Com uma referência discreta na
imprensa, foi divulgado que o PS pretende criar um modelo urgente de regulação
parental nos casos em que se verifica violência doméstica. Dado que os episódios
de violência doméstica estão sob a tutela da justiça penal e a regulação
parental depende dos tribunais de família e menores, a ausência de diálogo
entre instituições leva a que as crianças e as vítimas corram riscos na
regulamentação das visitas e guarda parental.

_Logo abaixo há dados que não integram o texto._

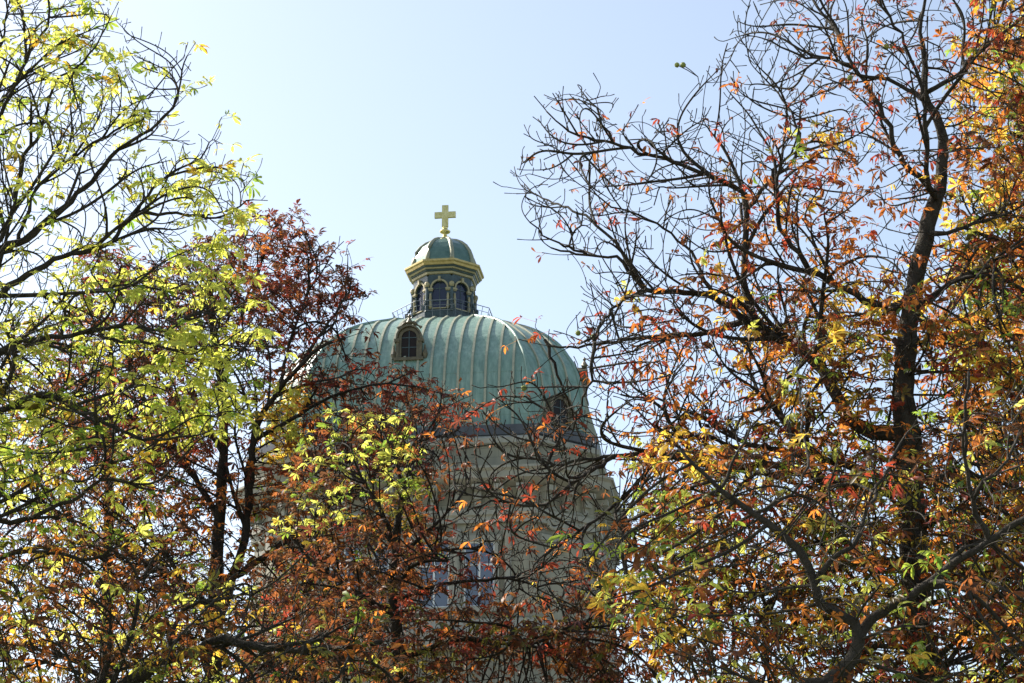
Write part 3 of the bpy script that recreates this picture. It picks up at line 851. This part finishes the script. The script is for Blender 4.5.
# 1 -- near left tree, yellow-green leaves, trunk outside the frame
build_tree('chestnut_tree', 'chestnut with yellow-green leaves and bare dark upper limbs reaching in from the left edge', 22.0,
  [(-120,760,40),(-112,600,36),(-105,470,32),(-100,380,26),(-80,310,20),(-60,230,14),(-70,100,8)],
  [([(-90,320),(0,250),(23,241),(47,222),(70,203),(94,177),(108,163),(122,147),(141,135),(159,123),(173,102),(180,82),(187,56)], 10.9, 1.5),
   ([(-85,330),(-20,260),(5,232),(16,194),(23,156),(35,142),(42,126),(49,100),(56,82),(75,68),(91,52),(110,19)], 7.0, 1.5),
   ([(20,243),(30,205),(42,182),(66,163),(94,142),(117,130),(131,115),(140,103),(162,80)], 4.7, 1.5),
   ([(-95,350),(0,292),(35,271),(59,257),(103,248),(117,231),(136,212),(155,187),(178,168),(201,159),(208,142)], 9.4, 1.5),
   ([(136,212),(160,214),(187,215),(223,217),(239,205),(252,198)], 4.7, 1.5),
   ([(-98,400),(0,352),(23,341),(59,337),(94,330),(129,325),(165,330),(200,312)], 10.1, 2.2),
   ([(94,330),(105,339),(150,344),(188,351),(225,345),(262,352)], 4.7, 1.5),
   ([(-100,450),(0,410),(40,395),(70,402),(110,425),(150,440),(190,436)], 8.6, 2.2),
   ([(-70,270),(-10,140),(12,89),(30,54),(47,26),(50,0),(52,-40)], 7.0, 1.5),
   ([(-75,280),(-30,190),(-10,90),(5,30),(8,-30)], 6.2, 1.5),
   ([(-105,520),(-40,520),(20,520),(70,500),(110,480),(150,490)], 8.6, 2.2),
   ([(-115,640),(20,720),(126,683),(164,662),(202,647),(223,638),(252,646),(293,650),(340,646),(384,642)], 15.6, 4.5),
   ([(164,662),(173,629),(190,606),(229,597),(262,590),(300,560)], 6.2, 1.5),
   ([(-110,580),(-40,585),(0,560),(40,548),(90,560),(130,540)], 7.8, 2.2),
   ([(59,337),(70,300),(100,290),(140,285),(170,290),(205,270)], 3.9, 1.5)],
  [([(-160,-60),(-20,-60),(60,-30),(125,15),(160,60),(195,50),(200,90),(170,140),(215,135),(262,185),(245,230),(200,270),(150,250),(60,235),(-160,260)], 1300, 22.0, 1.4),
   ([(-160,250),(60,240),(210,240),(262,290),(290,350),(255,420),(200,460),(90,520),(-160,560)], 2600, 22.0, 1.7),
   ([(-160,540),(100,520),(220,560),(390,610),(420,700),(300,760),(-160,780)], 2600, 22.0, 1.5)],
  [dict(poly=FULL, p=.15, n=(2,4), mix=dict(lime=7,green=1.5,yellow=.6,olive=1), size=.135, keep=.8, droop=.65),
   dict(poly=[(60,-60),(300,-60),(300,140),(120,140),(40,60)], p=.26, n=(2,4), mix=dict(lime=7,green=3,yellow=.5), size=.14, keep=.92, droop=.6),
   dict(poly=[(80,225),(200,140),(290,180),(290,280),(150,300),(60,270)], p=.33, n=(2,4), mix=dict(lime=8,green=1.5,yellow=.6), size=.14, keep=.92, droop=.6),
   dict(poly=[(90,340),(270,310),(290,470),(150,470)], p=.27, n=(2,5), mix=dict(lime=8,green=1.5,yellow=.5), size=.145, keep=.95, droop=.6),
   dict(poly=[(-60,400),(300,400),(300,540),(-60,540)], p=.30, n=(2,4), mix=dict(lime=7,green=2.5,yellow=1,olive=1), size=.135, keep=.92, droop=.6),
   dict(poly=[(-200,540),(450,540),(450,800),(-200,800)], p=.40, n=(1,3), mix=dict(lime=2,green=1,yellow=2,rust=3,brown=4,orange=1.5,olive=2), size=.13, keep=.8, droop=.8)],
  M_bark, husks=[(120,299),(127,300),(201,322),(18,324)], seed=3, leaflet=.14, up=.30, spurs=.35, pet_tilt=.34)

# 2 -- dark red tree, forked trunk
build_tree('chestnut_tree', 'dark red-leaved chestnut with forked black trunk whose crown overlaps the left of the dome', 34.0,
  [(213,700,17),(212,660,17),(214,610,14),(218,540,12),(222,480,10),(224,440,9),(222,390,9),(212,320,7),(208,270,5)],
  [([(214,640),(228,590),(242,548),(250,490),(253,443),(262,415),(280,390),(297,368),(320,348),(345,338)], 12, 3),
   ([(253,443),(268,432),(290,420),(320,402),(345,392),(375,385),(405,384),(435,392)], 6, 1.4),
   ([(222,400),(232,340),(250,300),(262,260),(275,235)], 4, 1.5),
   ([(212,320),(225,290),(232,262),(245,240)], 4, 1.5),
   ([(280,390),(290,340),(305,300),(312,265),(318,250)], 4, 1.5),
   ([(297,368),(330,320),(345,298),(352,278)], 4, 1.5),
   ([(220,520),(190,470),(160,430),(140,390),(125,350)], 7, 2),
   ([(222,460),(200,410),(185,370),(180,330)], 6, 2),
   ([(216,590),(260,560),(300,530),(340,500),(380,470),(420,440)], 9, 2),
   ([(214,610),(180,580),(140,560),(100,555)], 8, 2)],
  [([(165,265),(200,240),(262,208),(300,218),(320,245),(348,240),(362,275),(368,300),(350,335),(335,345),(300,365),(230,365),(130,370),(60,330),(90,240)], 4200, 34.0, 2.2),
   ([(230,360),(330,345),(380,365),(440,375),(478,400),(470,440),(440,480),(340,520),(250,520)], 3600, 34.0, 1.8),
   ([(60,340),(230,350),(260,520),(420,500),(440,600),(300,700),(130,690),(40,560)], 4000, 34.0, 2.0)],
  [dict(poly=FULL, p=.75, n=(3,5), mix=dict(maroon=5,brown=3,red=2.2,rust=2,orange=.8), size=.135, keep=.85, droop=.7),
   dict(poly=[(-100,140),(420,140),(420,345),(-100,345)], p=.85, n=(2,5), mix=dict(maroon=6,brown=4,red=2,rust=2.5,orange=.5), size=.13, keep=.85, droop=.7),
   dict(poly=[(250,385),(320,380),(300,460),(250,470)], p=.6, n=(2,4), mix=dict(yellow=4,orange=3,lime=2), size=.15, keep=.9, droop=.7),
   dict(poly=[(-100,470),(470,470),(470,800),(-100,800)], p=.85, n=(2,5), mix=dict(rust=4,brown=4,orange=2,yellow=1,green=1), size=.13, keep=.8, droop=.8)],
  M_bark_red, step=.17, kill=.31, infl=3.0, tip=.0062, seed=8, husks=[(205,318)], up=.2, leaflet=.14)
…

Os casos de violência doméstica
continuam a ocorrer com uma frequência e gravidade inquietante. Sabe-se também
que muitas situações são presenciadas pelas crianças com consequências
negativas claras.
Neste quadro, a regulação parental em situações de
separação que envolvam violência doméstica deve ser objecto de acrescida
preocupação e urgência no sentido de acautelar o bem-estar de vítimas e
crianças.
A este propósito recordo um
episódio noticiado há uns meses.
O Tribunal de Cascais decidiu
entregar a guarda de duas crianças de 4 e 6 anos ao pai que foi condenado por
violência doméstica grave e repetida exercida sobre a mãe das meninas. Acresce
que estes episódios se passavam algumas vezes com as crianças a assistir.
A decisão do tribunal suscitou
apreciações diferentes.
Algumas pessoas ouvidas na peça que
o Público fez sobre a matéria colocavam em causa a bondade da decisão do
Tribunal pois as directivas europeias vão no sentido de que os tribunais levem
em conta a violência doméstica na decisão sobre processos de custódia e visitas
aos filhos. Existem também estudos que associam o testemunho de violência entre
os pais ao maior risco de desenvolvimento posterior de comportamentos de
agressão ou de sujeição à vitimização.
Por outro lado, um especialista
não identificado entendia que “Uma condenação por violência doméstica contra
uma companheira não inibe automaticamente o exercício das responsabilidades
parentais”. Acrescentava que “Há que perceber se as relações afectivas das
crianças com o progenitor são superiores ao sofrimento causado por terem
assistido a violência doméstica.”
Na altura comentei de forma breve
esta questão e agora retomo as ideias de base.
De uma forma simples podemos
dizer que a acção educativa familiar pode definir-se em torno de duas dimensões
essenciais, educar e cuidar. Curiosamente em língua inglesa encontra-se por
vezes referências a "educare" ligando justamente, o educar com o
cuidar
Um pai que assume regularmente
violência grave para com a mãe dos seus filhos, condenado judicialmente e
separado entretanto, pode, vamos admitir embora tenha a maior das reservas, ser
um cuidador eficiente e satisfazer algumas das necessidades básicas das
crianças.
No entanto, no que respeita ao
envolvimento afectivo e aos cuidados afectivos prestados por um pai que tem
como ferramenta relacional a violência as minhas dúvidas são enormes apesar da
opinião do especialista citado que admite que um individuo que agride
repetidamente e de forma grave a mãe dos filhos à frente destes pode, ao mesmo
tempo, estabelecer vínculos afectivos robustos e positivos com essas crianças.
Será?
Por outro lado, considerando a
segunda dimensão, educar, as reservas são ainda maiores. Educar é o contributo
para a construção pessoal, a comunicação e a relação com os outros de forma
positiva e adequada, é a construção de valores, regras e limites, é o aprender
a ser. Educa-se com o que se sabe mas, sobretudo, educa-se com o que se é, o
comportamento gera comportamento
Tenho a maior convicção em que as
pessoas são capazes de mudar o seu comportamento e reabilitar-se. Muitas vezes
precisam de tempo e apoio.
O que não consigo entender é como
sem que esse processo de reabilitação seja minimamente garantido se decide
entregar a responsabilidade duas crianças a um agressor comprovado e
reincidente.
Costuma dizer-se que in dúbio pro reo mas importa não
esquecer um princípio fundamental, o superior interesse da criança, ou seja, in dubio pro puer (se o tradutor
ajudou).
Esperemos que a iniciativa legislativa
agora anunciada minimize o risco de situações desta natureza.